Smarter Budgets, Smarter Schools: How to Survive and Thrive in Tight Times

For school administrators and board members lost in the forest of books, reports, and briefs written on “doing more with less,” this outstanding volume provides a compass, map, and sturdy walking stick.

Finance guru (and former superintendent of Arlington [MA] Public Schools) Nathan Levenson offers rational, honest, and tangible ways for cash-strapped district leaders to shed budget heft without compromising student learning. Guided by four principles—embrace “crazy” ideas, analyze details to make informed decisions, spend on what works, and align interests—Levenson explains how to manage even the most sacrosanct of education-budget items (all without the need for legislative changes or union approval).

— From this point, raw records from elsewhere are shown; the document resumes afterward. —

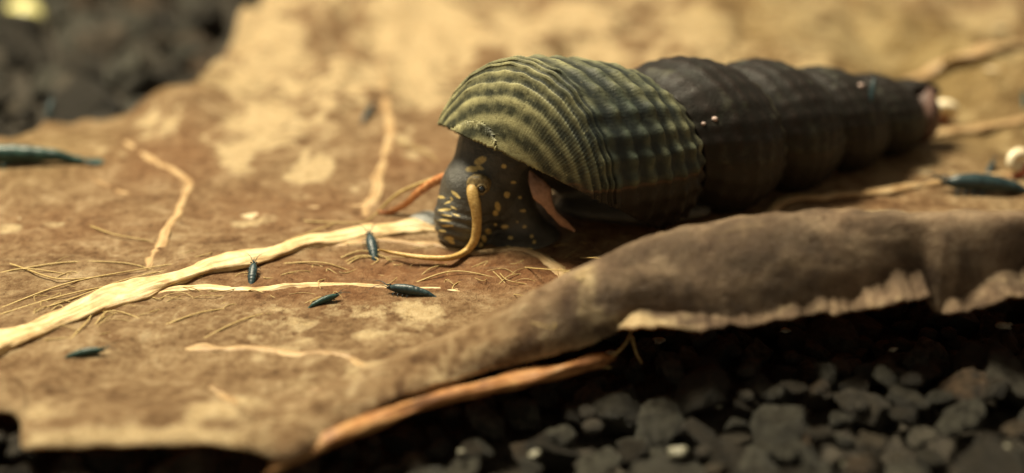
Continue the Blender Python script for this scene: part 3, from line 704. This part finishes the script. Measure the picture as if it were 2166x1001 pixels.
# wrinkle rings on the snout
fn = np.cross(BV[BF[:, 1]]-BV[BF[:, 0]], BV[BF[:, 3]]-BV[BF[:, 0]]); vn = np.zeros_like(BV)
for k in range(4): np.add.at(vn, BF[:, k], fn)
vn /= np.linalg.norm(vn, axis=1)[:, None]+1e-12
sa_ = unit(sn_bot-sn_top); al = (BV-sn_top)@sa_; dr = np.linalg.norm(BV-sn_top-al[:, None]*sa_, axis=1)
wr = smooth(0.1, 0.3, al)*(1-smooth(0.40, 0.55, dr))
BV = BV+vn*(wr*0.011*np.sin(al*52+1.5*fbm(BV*2.5, 2, 4))+0.006*fbm(BV*7, 3, 5))[:, None]
body_bvh = BVHTree.FromPolygons([tuple(p) for p in BV], BF.tolist())
def hit_body(px, py):
    r = body_bvh.ray_cast(Vector(CAM), Vector(ray(px, py))); return np.array(r[0]) if r[0] is not None else None
spots = [(1016, 340, 15, 8, -25), (998, 358, 14, 7, 0), (1014, 355, 10, 5, 20), (964, 412, 13, 4, 40), (931, 388, 8, 4, 0), (932, 417, 12, 3, 12), (948, 428, 10, 2, -20), (940, 444, 16, 3, -4), (945, 456, 14, 2, 8),
         (942, 466, 18, 2.5, 4), (946, 478, 16, 2.5, 0), (936, 489, 10, 3, 5), (950, 505, 12, 5, 8), (955, 513, 8, 3, 20), (1072, 412, 7, 7, 0), (1053, 437, 6, 10, -15), (1048, 451, 6, 6, 0), (1033, 490, 7, 6, 30), (1024, 505, 5, 9, -10),
         (1018, 522, 5, 9, 0), (1068, 480, 9, 4, 0), (1080, 503, 6, 4, 0), (1057, 526, 7, 7, 0), (1074, 526, 9, 6, 0), (1092, 528, 12, 6, 0), (1118, 528, 10, 4, 0), (1125, 500, 4, 4, 0), (1130, 512, 4, 5, 0), (1066, 352, 6, 5, 0), (1086, 386, 6, 3, 0),
         (1106, 446, 7, 3, 0), (960, 440, 10, 2, 30), (978, 530, 10, 5, 0), (1012, 532, 10, 4, 0), (1100, 418, 4, 3, 0), (1048, 475, 3, 4, 0), (1040, 530, 7, 4, 0), (965, 455, 10, 2, 20), (955, 420, 5, 2, 50), (1110, 480, 5, 3, 0), (1094, 470, 3, 2, 0)]
spot = np.zeros(len(BV))
for px, py, rx, ry, ang in spots:
    c = hit_body(px, py)
    if c is None: continue
    kpx = np.linalg.norm(c-CAM)*K; d = BV-c; u_ = d@RGT/kpx; v_ = -(d@UPV)/kpx; wz = d@FWD/kpx; a_ = math.radians(ang)
    uu = (u_*math.cos(a_)+v_*math.sin(a_))/rx; v2 = (-u_*math.sin(a_)+v_*math.cos(a_))/ry
    spot = np.maximum(spot, np.exp(-(uu*uu+v2*v2)*0.8)*(np.abs(wz) < 25))
lob = on_y(905, 480, 0.45); gre = np.exp(-(np.linalg.norm((BV-lob)/np.array([.34, .3, .3]), axis=1))**4)*0.9
obj('body', BV, BF, BODY, SN, attrs=dict(spot=spot, greyish=gre))
# feelers
def feeler(name, pts, r0, r1, mat, lump=0.05):
    Q = catmull(pts, 70); R = np.interp(np.linspace(0, 1, 70), [0, .08, .5, 1], [r0*0.8, r0, (r0+r1)/2+0.005, r1])
    V, F = tube(Q, R, 14, lump=lump, seed=3, up=(0.2, -1, 0.1)); return obj(name, V, F, mat, SN)
hb = hit_body(1000, 395)
fy = hb[1]-0.02
feeler('feeler', [hb+np.array([0.02, 0.06, 0.03]), on_y(999, 408, fy-0.06), on_y(1006, 440, fy-0.13), on_y(1009, 475, fy-0.16), on_y(1004, 508, fy-0.18), on_y(984, 533, fy-0.20), on_z(945, 546, 0.10), on_z(880, 543, 0.07), on_z(825, 534, 0.08), on_z(800, 528, 0.16)], 0.078, 0.012, FEELER, 0.14)
yb = 0.30
feeler('feeler', [on_y(945, 372, yb), on_y(915, 387, yb+0.1), on_y(885, 408, yb+0.2), on_y(858, 432, yb+0.3), on_y(832, 446, yb+0.38), on_y(808, 449, yb+0.4), on_y(800, 446, yb+0.42)], 0.062, 0.022, FEELER2)
feeler('slime_thread', [on_y(935, 372, yb+.1), on_y(890, 388, yb+0.2), on_y(845, 408, yb+0.3), on_y(812, 436, yb+0.4), on_y(790, 460, yb+.4), on_y(768, 482, yb+.3)], 0.022, 0.010, FIBRE)
# eye on its stalk bump at the root of the feeler
eb = hit_body(1012, 390); V0, F0 = ico(3)
V = V0*np.array([0.145, 0.10, 0.135])*(1+0.12*fbm(V0*2.4, 3, 12)[:, None]); eo = obj('eye_bump', V+eb+np.array([0.0, 0.0, 0.0]), F0, EYERING, SN)
ec = on_y(1019, 400, eb[1]-0.085); e = link('eye', mesh_of('eye', V0*0.045+ec-SNO, F0), eo, EYEM)
ring = [ec+np.array([0.055*math.cos(a), -0.005, 0.055*math.sin(a)]) for a in np.linspace(0, 2*math.pi, 25)]
V, F = tube(ring, 0.016, 8, up=(0, 1, 0)); link('eyelid', mesh_of('eyelid', V-SNO, F), eo, EYERING)
# pink inner fold between foot and shell
pf = np.array([on_y(1121, 362, -0.12), on_y(1136, 394, -0.26), on_y(1152, 424, -0.32), on_y(1178, 457, -0.32), on_y(1216, 490, -0.24)])
Q = catmull(pf, 40); V, F = tube(Q, np.interp(np.linspace(0, 1, 40), [0, .2, .38, .55, .7, .85, 1], [.012, .10, .135, .085, .035, .045, .01]), 14, flat=0.22, up=(0.3, -1, 0.1), lump=0.45, seed=8)
obj('mantle_fold', V, F, PINK, SN)

# ------------------------------------------------------------------ shrimplets
def build_shrimp(mat):
    root = bpy.data.objects.new('shrimp', None); COL.objects.link(root); root['_o'] = (0, 0, 0)
    n = 60; t = np.linspace(0, 1, n)
    # unit length 1 cm, head at +x; back arches, abdomen bends down to the tail fan
    cx = 0.5-t; cz = 0.13+0.05*np.sin(np.pi*np.clip(t*1.15, 0, 1))-0.07*smooth(0.75, 1.0, t)
    prof = np.interp(t, [0, .06, .18, .35, .48, .6, .75, .88, .95, 1], [.012, .05, .10, .118, .112, .10, .078, .052, .045, .02])
    seg_ = 1+0.06*np.where(t > 0.45, np.abs(np.sin((t-0.45)*2*np.pi*5.5)), 0)
    V, F = tube(np.stack([cx, 0*t, cz], -1), prof*seg_, 14, flat=1.12)
    V[:, 1] *= 0.80; V[:, 2] = 0.02+(V[:, 2]-0.02)*0.82
    obj('body', V, F, mat, root)
    fan = []
    for a in (-0.5, -0.22, 0.0, 0.22, 0.5):
        p0 = np.array([-0.46, 0, 0.075]); p1 = p0+np.array([-0.16*math.cos(a), 0.16*math.sin(a), -0.03])
        fan.append(tube(catmull([p0, (p0+p1)/2, p1], 8), np.interp(np.linspace(0, 1, 8), [0, .6, 1], [.012, .032, .012]), 8, flat=0.25))
    obj('tail_fan', *merge(fan), mat, root)
    for sgn in (-1, 1):
        V0, F0 = ico(2); obj('eye', V0*0.022+np.array([0.44, 0.055*sgn, 0.165]), F0, EYEM, root)
        obj('antenna', *tube(catmull([(0.47, 0.02*sgn, 0.14), (0.60, 0.07*sgn, 0.19), (0.72, 0.14*sgn, 0.16), (0.80, 0.20*sgn, 0.10)], 20), np.linspace(0.010, 0.003, 20), 5), mat, root)
        for j in range(4):
            x0 = 0.30-0.09*j
            obj('leg', *tube(catmull([(x0, 0.05*sgn, 0.07), (x0+0.05, 0.11*sgn, 0.06), (x0+0.03, 0.14*sgn, 0.0)], 8), np.linspace(0.011, 0.005, 8), 5), mat, root)
    obj('rostrum', *tube([(0.44, 0, 0.19), (0.52, 0, 0.185), (0.60, 0, 0.175)], [.018, .010, .003], 6), mat, root)
    return root
SH0 = {}
def shrimp(px, py, L, yaw, mat, label, tilt=0.0, on=None, z_off=0.0, wide=0.85):
    src = SH0.get(mat.name)
    if src is None:
        src = SH0[mat.name] = build_shrimp(mat); r = src
    else:
        r = src.copy(); COL.objects.link(r)
        for ch in src.children:
            c = ch.copy(); COL.objects.link(c); c.parent = r
    c = hit(px, py) if on is None else on
    r.location = (c+np.array([0, 0, z_off]))*S; r.scale = (L*0.92, L*wide, L*min(0.85, wide)); r.rotation_euler = (0, -math.radians(tilt), math.radians(yaw))
    r['_o'] = (0, 0, 0)
    tag(r, label, 'shrimp', 'small dark shrimps'); return r
shrimp(788, 535, 0.62, 104, SHRIMP, 'tiny dark blue shrimp climbing the pale midrib beside the snail feeler tip', 22, wide=1.15)
shrimp(535, 592, 0.50, 91, SHRIMP, 'tiny black shrimp on the leaf just above the thin pale vein', 28, wide=1.15)
shrimp(684, 645, 0.46, 28, TEAL, 'tiny teal shrimp below the thin pale vein on the leaf', 10)
shrimp(872, 628, 0.68, 168, SHRIMP, 'small dark shrimp lying along the thin vein, tail toward the rolled margin', 4)
shrimp(178, 757, 0.50, 12, TEAL, 'small dark teal shrimp beside a white fleck on the lower leaf', 6)
shrimp(778, 250, 0.55, 70, SHRIMP, 'blurred blue-grey shrimp beside the upright vein behind the snail head', 20)
shrimp(35, 352, 2.1, 187, TEAL, 'large green-teal shrimp cut by the edge of the picture, back of the leaf', 2, wide=0.6)
shrimp(2085, 412, 1.35, 176, SHRIMP, 'long dark shrimp lying beside the pale round snail on the leaf', 3)
shrimp(2092, 370, 0.55, 60, SHRIMP, 'tiny dark shrimp between the long dark shrimp and the pale round snail', 20)
shrimp(2166, 222, 0.50, 80, TEAL, 'blurred teal shrimp near the spire tip, cut by the picture edge', 30)
cS, _ = hit_shell(1845, 200)
if cS is not None: shrimp(0, 0, 0.50, 75, SHRIMP, 'blurred grey-green shrimp perched on top of the snail spire', 65, on=cS)
shrimp(108, 245, 0.60, 80, SHRIMP, 'blurred dark shrimp standing at the back margin of the leaf', 50)

# ------------------------------------------------------------------ small pale round snails
def ramshorn(at, R, yaw, tilt, label):
    root = empty('small_snail', at); n = 260; th = np.linspace(0, 2*np.pi*2.6, n); k = np.exp(-0.16*th)
    path = np.stack([R*0.62*k*np.cos(th), R*0.62*k*np.sin(th), 0.10*R*(1-k)], -1)
    V, F = tube(path, R*0.40*k, 18, flat=0.95, up=(0, 0, 1), lump=0.05, seed=4)
    Mx = (Matrix.Rotation(math.radians(yaw), 3, 'Z')@Matrix.Rotation(math.radians(tilt), 3, 'X'))
    Mn = np.array(Mx); c = np.asarray(at)+np.array([0, 0, R*0.9])
    obj('shell', V@Mn.T+c, F, PEARL, root)
    p0 = path[0]; b = catmull([p0+np.array([0, 0.15*R, 0]), p0+np.array([-0.1*R, -0.35*R, 0]), p0+np.array([-0.5*R, -0.6*R, 0]), p0+np.array([-0.9*R, -0.65*R, 0])], 30)
    V, F = tube(b, np.interp(np.linspace(0, 1, 30), [0, .5, 1], [.3*R, .26*R, .08*R]), 12); obj('foot', V@Mn.T+c, F, REDFLESH, root)
    for sg in (-1, 1):
        f = catmull([b[-4], b[-1]+np.array([-0.2*R, 0.0, 0.12*R*sg]), b[-1]+np.array([-0.45*R, 0.1*R, 0.25*R*sg])], 12)
        V, F = tube(f, np.linspace(0.03*R, 0.01*R, 12), 5); obj('feeler', V@Mn.T+c, F, REDFLESH, root)
    return tag(root, label, 'snail')
ramshorn(hit(2145, 378), 0.26, 20, 75, 'small round cream and pink snail on the leaf beside the long dark shrimp')
apex_at = hit(2000, 268)
ramshorn(apex_at, 0.27, 160, 65, 'small white and red snail sitting at the worn tip of the big spire')

# pale yellow pebble among the gravel far behind
V0, F0 = ico(4); c = on_z(52, 38, -0.75)
V = V0*np.array([0.42, 0.36, 0.36])*(1+0.10*fbm(V0*1.8, 4, 33)[:, None])
pb = obj('pebble', V+c, F0, mat_simple('yellow_pebble', [(0.55, 0.50, 0.16), (0.80, 0.76, 0.38)], 4, 0.35), None, origin=c)
tag(pb, 'bright pale yellow round pebble on the dark gravel behind the leaf', 'pebble')

for o in bpy.data.objects:
    if '_o' in o: del o['_o']
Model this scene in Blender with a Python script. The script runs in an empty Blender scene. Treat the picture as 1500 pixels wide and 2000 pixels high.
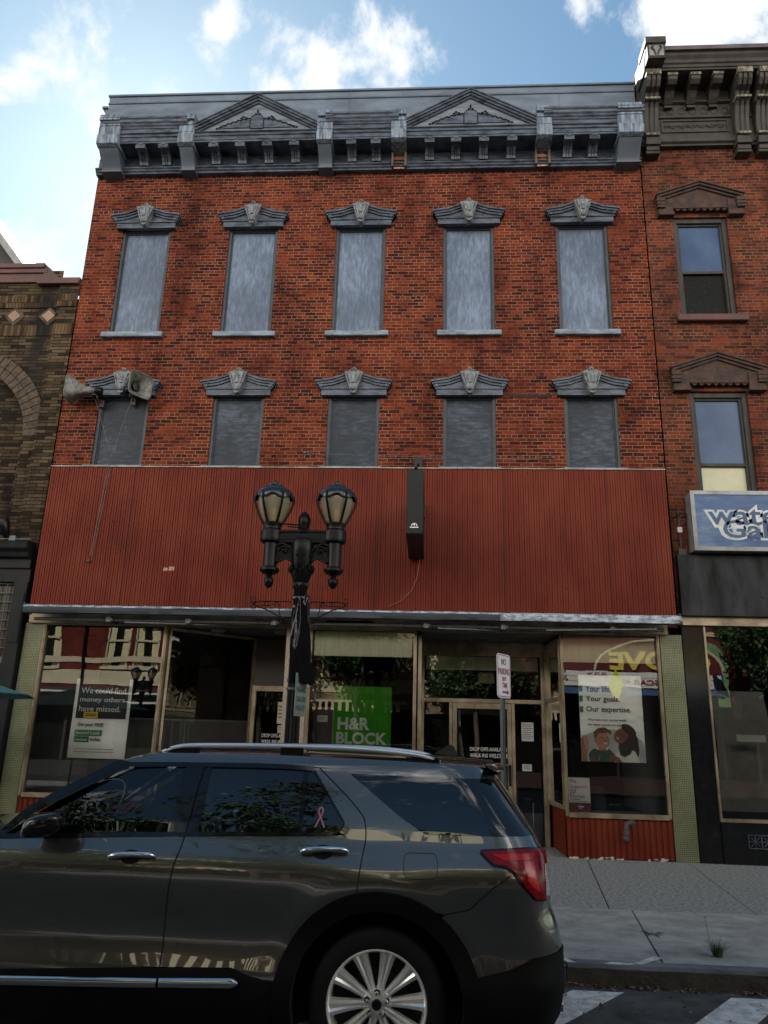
import bpy, bmesh, math, random
import numpy as np
from mathutils import Vector, Matrix, noise
random.seed(7)
SC = bpy.context.scene
COL = SC.collection
PI = math.pi
# ------------------------------------------------------------------ camera
EYE = 1.68
yaw, pit, rol = math.radians(-3.78576), math.radians(16.64335), math.radians(1.62958)
cd = bpy.data.cameras.new('camera'); cam = bpy.data.objects.new('camera', cd); COL.objects.link(cam)
fwd = Vector((math.sin(yaw)*math.cos(pit), math.cos(yaw)*math.cos(pit), math.sin(pit)))
rt = Vector((math.cos(yaw), -math.sin(yaw), 0)); up = rt.cross(fwd)
r2 = math.cos(rol)*rt + math.sin(rol)*up; u2 = -math.sin(rol)*rt + math.cos(rol)*up
Mx = Matrix((r2, u2, -fwd)).transposed().to_4x4(); Mx.translation = (0, 0, EYE)
cam.matrix_world = Mx
cd.sensor_fit = 'VERTICAL'; cd.sensor_height = 24; cd.lens = 24*1507.785/2000
cd.clip_start = 0.05; cd.clip_end = 2000
SC.camera = cam
SC.render.engine = 'CYCLES'
SC.view_settings.view_transform = 'Standard'; SC.view_settings.look = 'None'
SC.view_settings.exposure = 1.28; SC.view_settings.gamma = 1
# ------------------------------------------------------------------ world
SUN_EL, SUN_AZ = math.radians(37), math.radians(-24)    # azimuth from +Y towards +X
wd = bpy.data.worlds.new('World'); SC.world = wd; wd.use_nodes = True
nt = wd.node_tree; nt.nodes.clear()
def N(nt, t, **kw):
    n = nt.nodes.new(t)
    for k, v in kw.items():
        if k == 'inp':
            for a, b in v.items(): n.inputs[a].default_value = b
        else: setattr(n, k, v)
    return n
sky = N(nt, 'ShaderNodeTexSky', sky_type='NISHITA', sun_disc=False)
sky.sun_elevation = SUN_EL; sky.sun_rotation = SUN_AZ
sky.air_density = 1.0; sky.dust_density = 0.3; sky.ozone_density = 1.6
geo = N(nt, 'ShaderNodeTexCoord')
L = nt.links.new
def math_n(nt, op, a, b=None, c=None):
    n = nt.nodes.new('ShaderNodeMath'); n.operation = op
    for i, v in enumerate((a, b, c)):
        if v is None: continue
        if hasattr(v, 'is_linked') or hasattr(v, 'links'): nt.links.new(v, n.inputs[i])
        else: n.inputs[i].default_value = v
    return n.outputs[0]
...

For example, district leaders should base funding on academic return on investment (A-ROI) determinations—cutting ineffective programs and beefing up those that see results. Take early investment in reading: In an average-sized elementary school (about 400 students), early reading intervention costs about $2,500 per child (and takes about three years to get struggling students up to grade level). Compare this with special-education referral and placement—which costs an additional $5,000 per year (for mild to moderately disabled students) and likely will last throughout the student’s K-12 career.

This need to look beyond singular budget line-items manifests in staffing costs as well. Superintendents must think about fully loaded costs (salary plus benefits) when planning for personnel shifts—and must be willing to think creatively about how to fill certain positions. Levenson provides an anecdote: To save the district long-term dollars, he reclassified a part-time clerical office position as “paraprofessional” (meaning that it didn’t qualify for benefits packages or fit union rules for automatic salary step increases). The first fully loaded cost totaled about $80,000 for the position instead of $350,000 in the old system.

Along with these insightful and concrete examples, Levenson provides sample budgets, staffing formulae, and worksheets—all geared toward helping readers find specific solutions to their individual districts’ budget woes. (The book also has a linked online tool that further simplifies this process for district admins.) It blazes a clear trail to leaner and more productive district spending—prepare to take notes.